Cela fait déjà quelque temps qu’une certaine partie du patronat, notamment les représentants de la banque et de l’assurance, et quelques idéologues, réunis au sein de l’Institut de l’entreprise ou de l’Institut Montaigne, présentent la capitalisation comme la panacée aux maux rédhibitoires de notre système de retraite par répartition, dont l’avenir serait indéfiniment voué à un déficit grandissant.
Je crois qu’il faut, à un moment donné, revenir aux fondamentaux mêmes de la capitalisation, des fondamentaux exactement inverses de ceux de notre système solidaire de retraite.
En effet, dans le système de la capitalisation, l’intérêt des actifs qui veulent épargner est de disposer de revenus élevés qui leur permettent de soustraire des sommes au-delà de leur consommation. Dans le même temps, l’intérêt des rentiers-retraités est d’obtenir la meilleure rémunération immédiate de leur capital investi.
En clair, le système par capitalisation oppose donc les actifs aux retraités. La persistance des outils de capitalisation conduit à pérenniser non notre système de retraites, mais cet antagonisme entre actifs et retraités.
De plus, la capitalisation dessert l’intérêt général, car sa logique globale tient dans un accroissement continu du capital et dans une progression du rendement du capital. À ce titre, c’est un système qui joue contre la consommation et contre l’emploi. Le prélèvement opéré à un moment donné sur les richesses produites est retiré de la consommation et n’y revient qu’après un circuit long et fortement hasardeux.
Le système par capitalisation est, en effet, plein d’aléas. Les placements opérés aujourd’hui peuvent ne pas se révéler judicieux quelques années plus tard. Il s’agit bel et bien de confier sa retraite à la bourse, ce qui n’est pas très rassurant. Tout le monde peut en juger aujourd’hui au vu des fluctuations, voire des crises boursières.
Ainsi, la capitalisation peut paraître rentable pendant la montée en puissance du système. Tel est le cas, par exemple, quand la demande d’actifs financiers est importante, c’est-à-dire quand les actifs sont nombreux en période d’épargne-capitalisation.

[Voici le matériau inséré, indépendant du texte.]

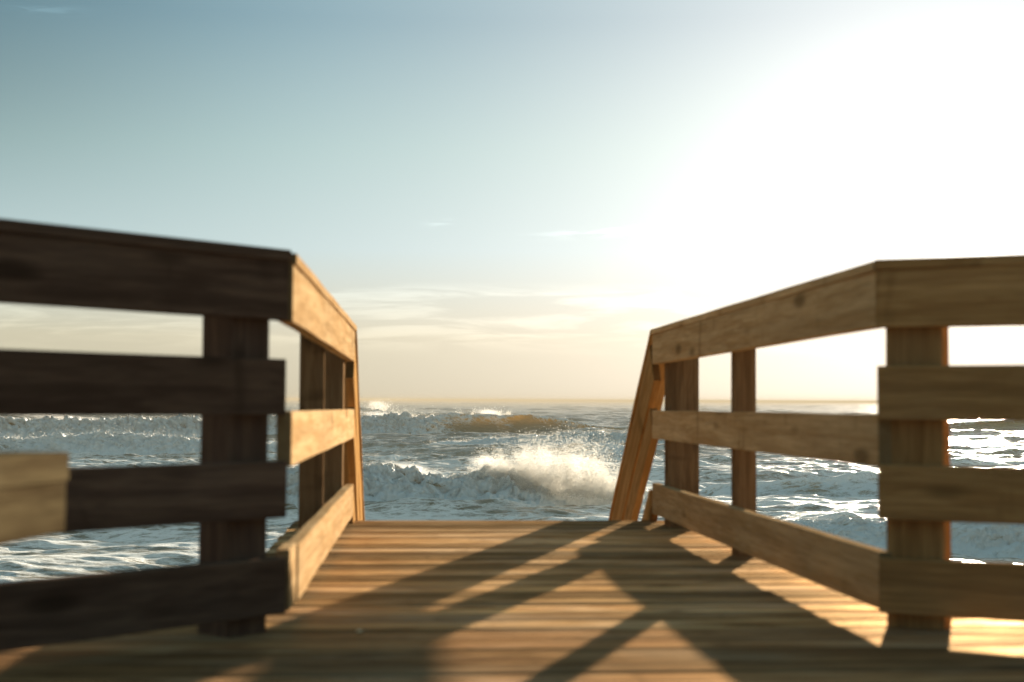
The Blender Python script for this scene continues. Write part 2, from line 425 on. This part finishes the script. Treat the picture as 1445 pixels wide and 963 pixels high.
# ------------------------------------------------------------------ deck planks
def deck(name, rows, mat):
    """rows: (y0, y1, x0, x1) in walkway coordinates; one mesh with rounded, slightly cupped planks"""
    org = Vector((0.0, 3.56))
    V, F, A = [], [], []
    prof = [(-1.0, -0.030), (-1.0, -0.006), (-0.955, -0.0015), (-0.8, 0.0), (-0.4, -0.0012), (0, -0.0016), (0.4, -0.0012), (0.8, 0.0), (0.955, -0.0015), (1.0, -0.006), (1.0, -0.030)]
    n = len(prof)
    for (y0, y1, x0, x1) in rows:
        rnd = random.random()
        hw = (y1 - y0) / 2; yc = (y0 + y1) / 2
        cup = random.uniform(-0.3, 0.7); dz = random.uniform(-0.0010, 0.0010); tilt = random.uniform(-0.0009, 0.0009)
        nx = max(2, int((x1 - x0) / 0.15)); base = len(V); ph = random.uniform(0, 9)
        for i in range(nx + 1):
            x = x0 + (x1 - x0) * i / nx
            wz = dz + 0.0008 * math.sin(x * 2.1 + ph); wy = 0.0012 * math.sin(x * 3.3 + ph * 2)
            for (s, z) in prof:
                V.append((x, yc + s * hw + wy, (z * cup if -0.9 < s < 0.9 else z) + wz + tilt * s - 0.005 * yc)); A.append(rnd)
        for i in range(nx):
            for k in range(n - 1):
                a = base + i * n + k
                F.append((a, a + n, a + n + 1, a + 1))
            F.append((base + i * n, base + i * n + n - 1, base + (i + 1) * n + n - 1, base + (i + 1) * n))
        # end caps as strips
        for i in (0, nx):
            for k in range(n // 2):
                a = base + i * n + k; b = base + i * n + n - 1 - k
                if b - a > 1:
                    q = (a, a + 1, b - 1, b) if i == 0 else (b, b - 1, a + 1, a)
                    if b - 1 != a + 1: F.append(q)
    o = mesh_np(name, np.array(V), np.array(F), mat, smooth=False, attrs={'plank': np.array(A)})
    M = Matrix(((WPER.x, WDIR.x, 0, org.x), (WPER.y, WDIR.y, 0, org.y), (0, 0, 1, deckz(3.56)), (0, 0, 0, 1)))
    o.matrix_world = M
    o['kind'] = 'structure'
    return o
PITCHW = 0.1455
rows = []
y = 0.0
while y + 0.14 < 3.36:
    if y < 0.42: x0, x1 = -2.6 + random.uniform(-.01, .01), 2.6 + random.uniform(-.01, .01)
    else:
        x0, x1 = -0.80 + random.uniform(-.008, .008), 1.16 + random.uniform(-.008, .008)
    g_ = random.choice((0.001, 0.002, 0.004, 0.007)); rows.append((y + g_, y + 0.1455 - random.uniform(0.001, 0.003), x0, x1)); y += PITCHW
rows[-1] = (rows[-1][0], rows[-1][1] + 0.05, rows[-1][2], rows[-1][3])
YEND = rows[-1][1]
o = deck('walkway_deck', rows, WOOD_DECK)
rows = []
y = -0.006
while y > -4.6:
    rows.append((y - 0.1455 + random.uniform(0.002, 0.006), y, -2.6 + random.uniform(-.01, .01), 2.6 + random.uniform(-.01, .01))); y -= PITCHW
deck('landing_deck', rows, WOOD_LAND)
# rim joist under the seaward edge
a = Vector((0, 3.56)) + WDIR * (YEND - 0.02)
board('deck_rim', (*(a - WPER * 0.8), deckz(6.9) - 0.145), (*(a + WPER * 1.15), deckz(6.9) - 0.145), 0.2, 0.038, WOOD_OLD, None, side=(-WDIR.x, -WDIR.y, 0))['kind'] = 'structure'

# small pale shell on the dark landing plank
bm = bmesh.new()
bmesh.ops.create_icosphere(bm, subdivisions=3, radius=1.0)
for v in bm.verts:
    r = 1 + 0.10 * math.sin(9 * math.atan2(v.co.y, v.co.x)); v.co.x *= 0.008 * r; v.co.y *= 0.006 * r; v.co.z *= 0.005
me = bpy.data.meshes.new('shell_fragment'); bm.to_mesh(me); bm.free(); me.materials.append(SHELL)
for p_ in me.polygons: p_.use_smooth = True
sh = link(bpy.data.objects.new('shell_fragment', me))
d = ray(507, 894); tt = (deckz(3.45) - EYE) / d.z
sh.location = (d.x * tt, d.y * tt, deckz(d.y * tt) + 0.005)
sh['label'] = 'tiny pale shell fragment lying on the dark landing plank'; sh['category'] = 'shell'

# ------------------------------------------------------------------ beach under the deck
xs = np.linspace(-60, 60, 121); ys = np.linspace(-30, 36, 100)
X, Y = np.meshgrid(xs, ys)
Z = np.interp(Y, [-30, 4, 11, 26, 36], [3.0, 1.4, 0.9, -0.15, -1.2]) + 0.12 * fbm(X * .2, Y * .2, 0 * X, 4)
Z = np.minimum(Z, np.where(Y < 12, np.interp(Y, [-30, 12], [2.4, 1.0]), 9))
nx, ny = len(xs), len(ys)
def grid_faces(nx, ny):
    i = np.arange(nx - 1)[None, :] + nx * np.arange(ny - 1)[:, None]
    return np.stack([i, i + 1, i + nx + 1, i + nx], -1).reshape(-1, 4)
o = mesh_np('sand', np.stack([X, Y, Z], -1).reshape(-1, 3), grid_faces(nx, ny), SAND)
o['kind'] = 'structure'

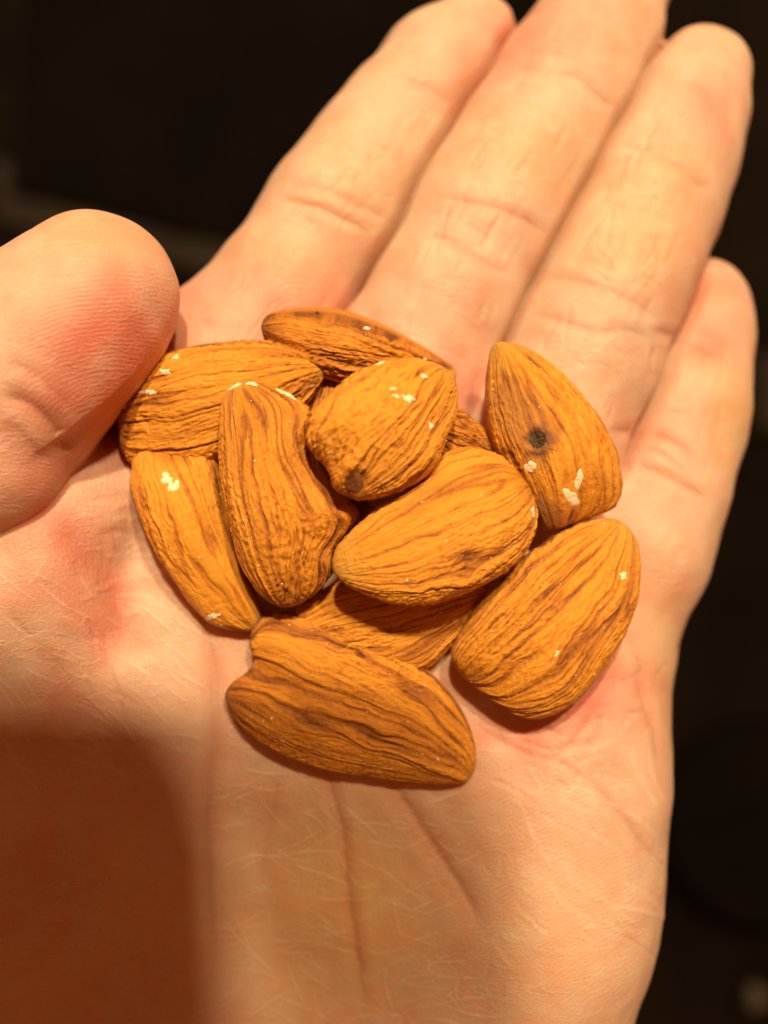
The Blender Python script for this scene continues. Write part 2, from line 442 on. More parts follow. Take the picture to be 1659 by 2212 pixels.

À l’inverse, quand les personnes arrivent à l’âge de la retraite, elles ont tendance à vouloir liquider leur pension. Elles souhaitent, très logiquement, vivre sur leur capital et vont vendre une partie de leurs avoirs, qui sera offerte sur les marchés. Supposons qu’il y ait alors moins de jeunes et de revenus pour acheter ces titres, la tendance du marché sera à la baisse. En conclusion, ces titres vont s’effondrer et ni les retraités ni les actifs ne pourront bénéficier des bienfaits supposés de la capitalisation.
Il ressort donc de ce qui précède que le recours à la capitalisation n’empêche pas les effets du fameux « choc démographique », on y revient, auquel vous vous référez pour l’imposer. La capitalisation n’est efficace ni pour créer de la solidarité, ni pour répondre aux variations démographiques, ni pour engendrer du revenu. Elle n’est efficace que pour organiser sa disparition !
C’est bel et bien pour ces motifs de fond que nous vous proposons l’adoption de cet amendement.